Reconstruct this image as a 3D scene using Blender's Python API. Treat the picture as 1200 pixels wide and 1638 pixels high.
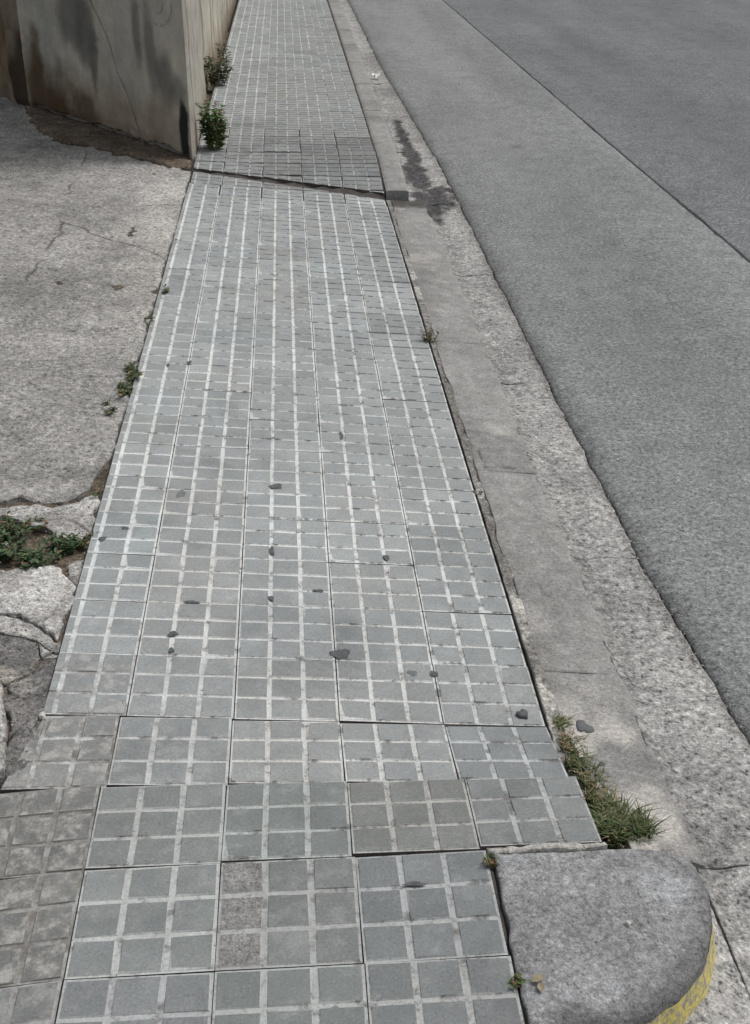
import bpy, bmesh, math, random
import numpy as np
from mathutils import Vector, Matrix, noise as mnoise
from mathutils.geometry import delaunay_2d_cdt

random.seed(7)
RNG = np.random.default_rng(11)
for o in list(bpy.data.objects):
    bpy.data.objects.remove(o, do_unlink=True)
SC = bpy.context.scene
COL = SC.collection

# ------------------------------------------------------------------ camera
CAM_H, PITCH, YAW, FPX = 1.4226, 0.4915, 0.0682, 1966.0     # metres, radians, focal length for a 1638 px tall frame
cam = bpy.data.cameras.new('camera')
cam.sensor_fit = 'VERTICAL'
cam.sensor_height = 24.0
cam.lens = 24.0 * FPX / 1638.0
cam.clip_start = 0.05
cam.clip_end = 500
cam_o = bpy.data.objects.new('camera', cam)
COL.objects.link(cam_o)
cam_o.location = (0, 0, CAM_H)
cam_o.rotation_euler = (math.pi / 2 - PITCH, 0, -YAW)
SC.camera = cam_o

# ------------------------------------------------------------------ sky, sun, exposure
SUN_EL, SUN_AZ = math.radians(62), math.radians(70)          # azimuth clockwise from +Y
world = bpy.data.worlds.new('World')
SC.world = world
world.use_nodes = True
wn = world.node_tree
wn.nodes.clear()
sky = wn.nodes.new('ShaderNodeTexSky')
sky.sky_type = 'NISHITA'
sky.sun_disc = False
sky.sun_elevation = SUN_EL
sky.sun_rotation = SUN_AZ
sky.air_density = 1.0
sky.dust_density = 4.0
hsv = wn.nodes.new('ShaderNodeHueSaturation')                # grey cloud cover: the sky's blue is mostly filtered out
hsv.inputs['Saturation'].default_value = 0.22
bg = wn.nodes.new('ShaderNodeBackground')
bg.inputs['Strength'].default_value = 0.115
wo = wn.nodes.new('ShaderNodeOutputWorld')
wn.links.new(sky.outputs[0], hsv.inputs['Color'])
wn.links.new(hsv.outputs[0], bg.inputs['Color'])
wn.links.new(bg.outputs[0], wo.inputs[0])
sun = bpy.data.lights.new('sun', 'SUN')
sun.energy = 1.5
sun.angle = math.radians(18)
sun.color = (1.0, 0.97, 0.93)
sun_o = bpy.data.objects.new('sun', sun)
COL.objects.link(sun_o)
sd = Vector((math.sin(SUN_AZ) * math.cos(SUN_EL), math.cos(SUN_AZ) * math.cos(SUN_EL), math.sin(SUN_EL)))
sun_o.rotation_euler = sd.to_track_quat('Z', 'Y').to_euler()
sun_o.location = (3, 3, 8)
vs = SC.view_settings
vs.view_transform = 'Standard'
vs.look = 'None'
vs.gamma = 1
vs.use_curve_mapping = False
vs.exposure = 0.08
SC.render.engine = 'CYCLES'

# ------------------------------------------------------------------ survey: from a photo pixel to the ground it shows
_cp, _sp, _cy, _sy = math.cos(PITCH), math.sin(PITCH), math.cos(YAW), math.sin(YAW)
FW = np.array([_sy * _cp, _cy * _cp, -_sp])
RT = np.array([_cy, -_sy, 0.0])
UP = np.cross(RT, FW)

def ray(px, py):
    return FW + RT * (px - 600) / FPX - UP * (py - 819) / FPX

def ground(px, py, zf):
    d = ray(px, py)
    t = -CAM_H / d[2]
    for _ in range(40):
        p = d * t
        t = 0.5 * t + 0.5 * (zf(p[0], p[1]) - CAM_H) / d[2]
    p = d * t
    return p[0], p[1]

# ------------------------------------------------------------------ numeric noise
_LAT = np.random.default_rng(3).random((256, 256))

def vnoise(x, y):
    x = np.asarray(x, float)
    y = np.asarray(y, float)
    xi = np.floor(x).astype(int)
    yi = np.floor(y).astype(int)
    fx = x - xi
    fy = y - yi
    fx = fx * fx * (3 - 2 * fx)
    fy = fy * fy * (3 - 2 * fy)
    a = _LAT[xi & 255, yi & 255]
    b = _LAT[(xi + 1) & 255, yi & 255]
    c = _LAT[xi & 255, (yi + 1) & 255]
    d = _LAT[(xi + 1) & 255, (yi + 1) & 255]
    return (a + (b - a) * fx) * (1 - fy) + (c + (d - c) * fx) * fy

def fbm(x, y, s, octaves=4, seed=0):
    t = 0
    amp = 0.5
    for k in range(octaves):
        t = t + amp * (vnoise(np.asarray(x) * s + 17.3 * seed + 31.7 * k, np.asarray(y) * s + 9.1 * seed - 5.3 * k) - 0.5)
        s *= 2.1
        amp *= 0.5
    return t * 2

def sstep(a, b, x):
    t = np.clip((np.asarray(x, float) - a) / (b - a), 0, 1)
    return t * t * (3 - 2 * t)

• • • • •

## What the task requires
Would you reproduce the lines above, from the very first through the line containing "SC.camera = cam_o", exactly and without the pictures?

## Solution to the problem
Reconstruct this image as a 3D scene using Blender's Python API. Treat the picture as 1200 pixels wide and 1638 pixels high.
import bpy, bmesh, math, random
import numpy as np
from mathutils import Vector, Matrix, noise as mnoise
from mathutils.geometry import delaunay_2d_cdt

random.seed(7)
RNG = np.random.default_rng(11)
for o in list(bpy.data.objects):
    bpy.data.objects.remove(o, do_unlink=True)
SC = bpy.context.scene
COL = SC.collection

# ------------------------------------------------------------------ camera
CAM_H, PITCH, YAW, FPX = 1.4226, 0.4915, 0.0682, 1966.0     # metres, radians, focal length for a 1638 px tall frame
cam = bpy.data.cameras.new('camera')
cam.sensor_fit = 'VERTICAL'
cam.sensor_height = 24.0
cam.lens = 24.0 * FPX / 1638.0
cam.clip_start = 0.05
cam.clip_end = 500
cam_o = bpy.data.objects.new('camera', cam)
COL.objects.link(cam_o)
cam_o.location = (0, 0, CAM_H)
cam_o.rotation_euler = (math.pi / 2 - PITCH, 0, -YAW)
SC.camera = cam_o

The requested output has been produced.